• [What you have to do] Write out the opening lines of the data word for word, up to and including the line with "cnt += far_plant('blurred tomato plant at", and leave every picture and every later line out.

• [Data section]

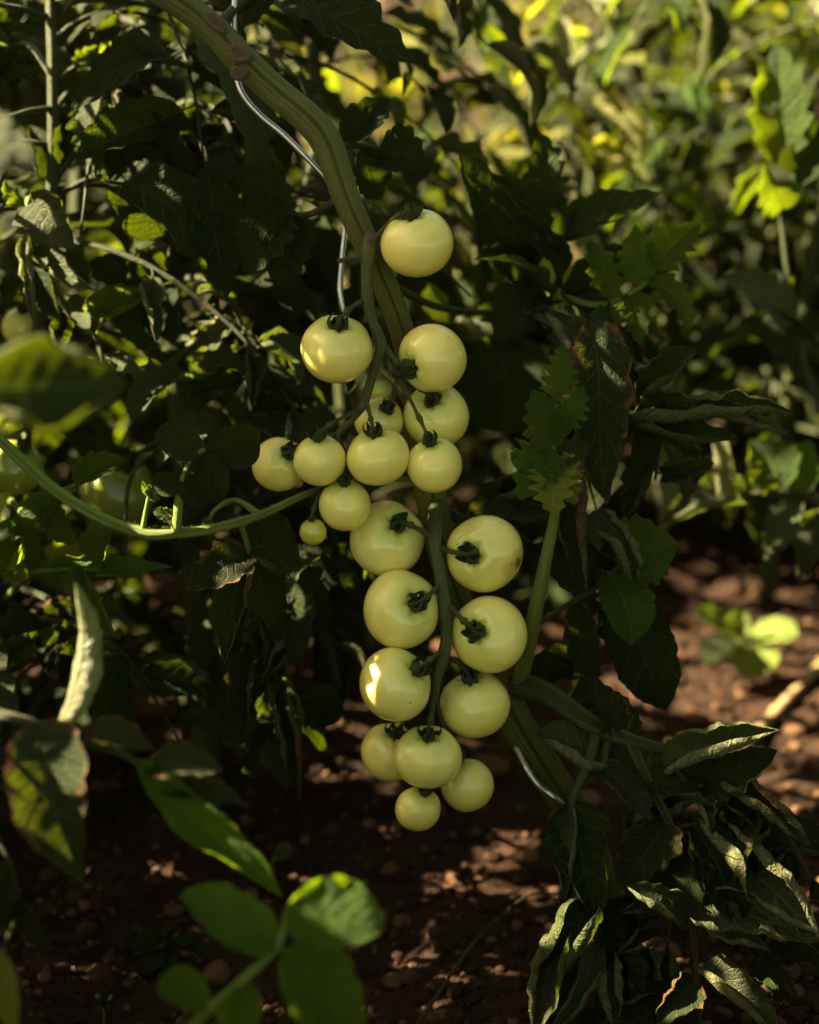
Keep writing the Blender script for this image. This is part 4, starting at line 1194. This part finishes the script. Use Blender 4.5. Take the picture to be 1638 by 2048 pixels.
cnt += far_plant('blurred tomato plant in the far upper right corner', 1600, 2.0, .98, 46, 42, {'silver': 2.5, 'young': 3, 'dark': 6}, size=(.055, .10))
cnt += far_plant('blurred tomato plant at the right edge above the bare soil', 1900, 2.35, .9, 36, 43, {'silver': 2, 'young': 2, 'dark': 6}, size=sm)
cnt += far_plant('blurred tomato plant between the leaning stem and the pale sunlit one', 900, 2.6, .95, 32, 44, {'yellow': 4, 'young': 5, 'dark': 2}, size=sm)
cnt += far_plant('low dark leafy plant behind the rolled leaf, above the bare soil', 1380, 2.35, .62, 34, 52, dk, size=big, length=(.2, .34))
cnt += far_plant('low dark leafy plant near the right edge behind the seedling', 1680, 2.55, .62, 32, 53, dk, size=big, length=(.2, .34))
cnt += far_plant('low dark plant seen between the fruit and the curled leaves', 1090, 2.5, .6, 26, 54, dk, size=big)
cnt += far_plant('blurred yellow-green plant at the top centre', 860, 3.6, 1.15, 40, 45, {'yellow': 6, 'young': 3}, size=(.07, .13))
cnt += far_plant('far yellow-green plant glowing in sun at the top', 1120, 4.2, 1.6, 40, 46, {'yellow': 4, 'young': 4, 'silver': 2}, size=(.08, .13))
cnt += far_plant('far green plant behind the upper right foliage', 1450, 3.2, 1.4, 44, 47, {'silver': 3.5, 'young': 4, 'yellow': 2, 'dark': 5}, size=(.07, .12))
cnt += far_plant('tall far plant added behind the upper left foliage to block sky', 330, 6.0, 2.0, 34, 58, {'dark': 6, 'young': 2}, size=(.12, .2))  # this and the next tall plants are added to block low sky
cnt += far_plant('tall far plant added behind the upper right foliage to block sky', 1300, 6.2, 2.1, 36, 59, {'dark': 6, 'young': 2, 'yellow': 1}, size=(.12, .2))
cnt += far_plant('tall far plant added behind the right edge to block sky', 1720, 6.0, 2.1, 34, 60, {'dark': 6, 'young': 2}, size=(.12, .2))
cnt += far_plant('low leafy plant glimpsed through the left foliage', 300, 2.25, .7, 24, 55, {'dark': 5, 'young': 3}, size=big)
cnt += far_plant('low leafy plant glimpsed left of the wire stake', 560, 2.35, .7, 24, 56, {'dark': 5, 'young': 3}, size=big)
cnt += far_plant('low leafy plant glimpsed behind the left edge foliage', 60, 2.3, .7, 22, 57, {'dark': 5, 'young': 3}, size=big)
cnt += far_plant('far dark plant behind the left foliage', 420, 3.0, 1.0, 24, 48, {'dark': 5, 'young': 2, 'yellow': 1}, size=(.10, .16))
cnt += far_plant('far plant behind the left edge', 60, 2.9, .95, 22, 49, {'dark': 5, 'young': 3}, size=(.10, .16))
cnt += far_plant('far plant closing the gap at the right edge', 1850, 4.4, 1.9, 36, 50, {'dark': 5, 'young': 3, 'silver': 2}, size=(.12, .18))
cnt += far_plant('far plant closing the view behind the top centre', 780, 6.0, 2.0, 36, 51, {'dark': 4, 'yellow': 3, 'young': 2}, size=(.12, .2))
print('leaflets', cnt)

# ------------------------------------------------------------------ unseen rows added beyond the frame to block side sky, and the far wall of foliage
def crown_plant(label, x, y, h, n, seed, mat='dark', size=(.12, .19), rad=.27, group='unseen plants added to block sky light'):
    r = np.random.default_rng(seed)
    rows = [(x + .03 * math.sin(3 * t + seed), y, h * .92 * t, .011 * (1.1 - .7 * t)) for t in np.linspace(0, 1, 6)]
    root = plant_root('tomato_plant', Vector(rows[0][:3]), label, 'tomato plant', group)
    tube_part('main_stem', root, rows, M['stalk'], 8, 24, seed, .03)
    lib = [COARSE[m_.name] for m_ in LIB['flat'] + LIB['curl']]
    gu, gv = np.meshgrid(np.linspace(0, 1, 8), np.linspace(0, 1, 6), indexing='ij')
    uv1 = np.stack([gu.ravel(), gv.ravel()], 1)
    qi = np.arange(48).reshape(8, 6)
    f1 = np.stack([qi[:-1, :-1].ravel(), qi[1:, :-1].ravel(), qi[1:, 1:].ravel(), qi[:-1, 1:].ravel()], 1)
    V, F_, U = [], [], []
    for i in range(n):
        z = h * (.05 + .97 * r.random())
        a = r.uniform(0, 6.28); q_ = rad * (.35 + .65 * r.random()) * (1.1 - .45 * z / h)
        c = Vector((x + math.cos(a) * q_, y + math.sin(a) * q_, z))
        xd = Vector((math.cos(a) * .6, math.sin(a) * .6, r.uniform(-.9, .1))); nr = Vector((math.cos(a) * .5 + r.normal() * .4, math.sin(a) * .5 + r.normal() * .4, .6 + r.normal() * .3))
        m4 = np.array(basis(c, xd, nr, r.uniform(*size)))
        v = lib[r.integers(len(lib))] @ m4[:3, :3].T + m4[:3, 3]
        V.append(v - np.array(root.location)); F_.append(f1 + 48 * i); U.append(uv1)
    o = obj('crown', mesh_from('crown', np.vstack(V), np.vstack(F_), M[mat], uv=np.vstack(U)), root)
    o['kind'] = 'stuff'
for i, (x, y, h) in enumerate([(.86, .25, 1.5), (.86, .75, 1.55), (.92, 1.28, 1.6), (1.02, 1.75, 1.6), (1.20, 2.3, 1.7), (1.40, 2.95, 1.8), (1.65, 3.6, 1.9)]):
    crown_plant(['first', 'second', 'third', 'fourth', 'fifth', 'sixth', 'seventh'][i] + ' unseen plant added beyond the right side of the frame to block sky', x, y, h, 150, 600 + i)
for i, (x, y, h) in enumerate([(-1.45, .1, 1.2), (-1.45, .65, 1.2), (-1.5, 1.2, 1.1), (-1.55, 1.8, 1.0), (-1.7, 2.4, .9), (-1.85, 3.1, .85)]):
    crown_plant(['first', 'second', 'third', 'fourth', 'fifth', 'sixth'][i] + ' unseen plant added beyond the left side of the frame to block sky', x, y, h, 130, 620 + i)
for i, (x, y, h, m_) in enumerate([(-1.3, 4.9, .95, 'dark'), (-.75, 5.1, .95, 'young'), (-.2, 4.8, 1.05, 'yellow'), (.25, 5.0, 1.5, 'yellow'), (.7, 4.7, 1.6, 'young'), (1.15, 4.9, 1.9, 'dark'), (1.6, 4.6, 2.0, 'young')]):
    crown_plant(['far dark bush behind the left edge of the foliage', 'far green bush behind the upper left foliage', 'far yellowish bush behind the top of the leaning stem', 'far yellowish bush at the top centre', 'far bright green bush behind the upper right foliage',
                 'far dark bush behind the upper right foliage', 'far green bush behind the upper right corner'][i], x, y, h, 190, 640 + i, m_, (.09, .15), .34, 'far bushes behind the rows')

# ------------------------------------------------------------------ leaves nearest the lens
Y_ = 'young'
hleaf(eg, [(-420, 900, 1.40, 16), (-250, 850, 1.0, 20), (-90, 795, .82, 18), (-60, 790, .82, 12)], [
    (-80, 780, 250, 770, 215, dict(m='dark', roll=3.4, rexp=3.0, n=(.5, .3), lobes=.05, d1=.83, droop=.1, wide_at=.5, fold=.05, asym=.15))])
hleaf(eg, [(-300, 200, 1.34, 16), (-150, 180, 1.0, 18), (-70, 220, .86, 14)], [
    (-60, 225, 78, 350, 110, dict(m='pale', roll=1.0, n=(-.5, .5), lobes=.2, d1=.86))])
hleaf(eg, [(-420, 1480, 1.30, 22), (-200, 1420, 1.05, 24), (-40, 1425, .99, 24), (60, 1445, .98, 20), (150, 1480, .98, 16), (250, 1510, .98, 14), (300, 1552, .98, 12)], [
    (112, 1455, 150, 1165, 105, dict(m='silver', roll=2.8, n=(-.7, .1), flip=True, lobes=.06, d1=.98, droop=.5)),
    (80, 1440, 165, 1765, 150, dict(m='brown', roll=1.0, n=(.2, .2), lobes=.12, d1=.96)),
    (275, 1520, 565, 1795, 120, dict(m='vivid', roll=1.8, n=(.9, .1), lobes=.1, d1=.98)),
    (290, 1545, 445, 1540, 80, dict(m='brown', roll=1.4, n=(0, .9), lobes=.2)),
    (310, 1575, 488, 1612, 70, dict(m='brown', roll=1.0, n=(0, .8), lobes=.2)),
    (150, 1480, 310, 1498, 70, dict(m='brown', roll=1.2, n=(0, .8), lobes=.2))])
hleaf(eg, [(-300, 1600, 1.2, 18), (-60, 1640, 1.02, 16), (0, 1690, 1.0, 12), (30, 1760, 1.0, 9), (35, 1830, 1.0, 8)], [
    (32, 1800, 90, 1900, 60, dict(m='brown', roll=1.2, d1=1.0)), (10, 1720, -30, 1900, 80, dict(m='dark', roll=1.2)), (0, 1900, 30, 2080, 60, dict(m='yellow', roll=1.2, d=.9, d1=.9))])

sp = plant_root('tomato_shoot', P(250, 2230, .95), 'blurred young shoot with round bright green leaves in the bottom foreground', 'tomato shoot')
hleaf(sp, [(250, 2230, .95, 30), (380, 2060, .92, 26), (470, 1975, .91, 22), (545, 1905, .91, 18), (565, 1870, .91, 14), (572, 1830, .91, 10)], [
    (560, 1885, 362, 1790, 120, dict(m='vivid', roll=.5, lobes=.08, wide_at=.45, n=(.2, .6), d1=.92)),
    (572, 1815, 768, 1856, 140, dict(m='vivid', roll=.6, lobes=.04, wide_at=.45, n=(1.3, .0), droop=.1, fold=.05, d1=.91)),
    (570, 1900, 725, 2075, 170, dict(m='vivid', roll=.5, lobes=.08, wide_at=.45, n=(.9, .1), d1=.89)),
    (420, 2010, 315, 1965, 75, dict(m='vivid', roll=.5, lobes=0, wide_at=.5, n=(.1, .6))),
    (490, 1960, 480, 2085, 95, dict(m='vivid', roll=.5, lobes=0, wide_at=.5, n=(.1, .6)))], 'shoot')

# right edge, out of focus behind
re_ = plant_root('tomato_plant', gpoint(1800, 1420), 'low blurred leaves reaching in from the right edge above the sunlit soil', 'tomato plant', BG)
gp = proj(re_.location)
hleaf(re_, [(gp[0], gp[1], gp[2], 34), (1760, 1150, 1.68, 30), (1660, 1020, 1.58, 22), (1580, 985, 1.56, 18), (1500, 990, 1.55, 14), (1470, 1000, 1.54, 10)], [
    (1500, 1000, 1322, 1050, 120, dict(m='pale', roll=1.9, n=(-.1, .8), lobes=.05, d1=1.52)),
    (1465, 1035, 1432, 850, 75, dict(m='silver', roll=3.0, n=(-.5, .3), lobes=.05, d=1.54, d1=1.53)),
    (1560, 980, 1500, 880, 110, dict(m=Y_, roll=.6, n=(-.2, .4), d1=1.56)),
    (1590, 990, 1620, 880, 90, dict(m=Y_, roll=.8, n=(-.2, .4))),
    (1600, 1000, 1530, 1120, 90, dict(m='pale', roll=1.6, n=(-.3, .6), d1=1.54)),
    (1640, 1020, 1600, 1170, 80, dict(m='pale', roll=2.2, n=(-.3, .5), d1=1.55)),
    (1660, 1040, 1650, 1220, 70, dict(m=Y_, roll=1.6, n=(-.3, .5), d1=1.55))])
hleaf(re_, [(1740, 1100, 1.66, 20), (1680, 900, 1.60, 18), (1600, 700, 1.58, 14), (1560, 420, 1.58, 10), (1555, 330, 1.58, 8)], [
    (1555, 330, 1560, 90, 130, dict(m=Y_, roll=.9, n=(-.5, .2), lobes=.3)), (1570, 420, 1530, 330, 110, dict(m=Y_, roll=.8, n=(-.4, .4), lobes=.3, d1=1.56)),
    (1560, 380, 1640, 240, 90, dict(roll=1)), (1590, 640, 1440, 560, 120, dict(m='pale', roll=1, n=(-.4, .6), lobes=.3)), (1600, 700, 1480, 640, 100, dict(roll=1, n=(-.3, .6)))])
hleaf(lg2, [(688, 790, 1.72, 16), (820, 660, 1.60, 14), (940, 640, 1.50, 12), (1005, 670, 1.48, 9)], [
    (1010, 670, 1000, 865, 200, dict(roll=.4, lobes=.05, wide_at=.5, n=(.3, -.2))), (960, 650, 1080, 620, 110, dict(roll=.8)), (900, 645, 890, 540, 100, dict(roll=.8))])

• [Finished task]
Keep writing the Blender script for this image. This is part 4, starting at line 1194. This part finishes the script. Use Blender 4.5. Take the picture to be 1638 by 2048 pixels.
cnt += far_plant('blurred tomato plant in the far upper right corner', 1600, 2.0, .98, 46, 42, {'silver': 2.5, 'young': 3, 'dark': 6}, size=(.055, .10))
cnt += far_plant('blurred tomato plant at the right edge above the bare soil', 1900, 2.35, .9, 36, 43, {'silver': 2, 'young': 2, 'dark': 6}, size=sm)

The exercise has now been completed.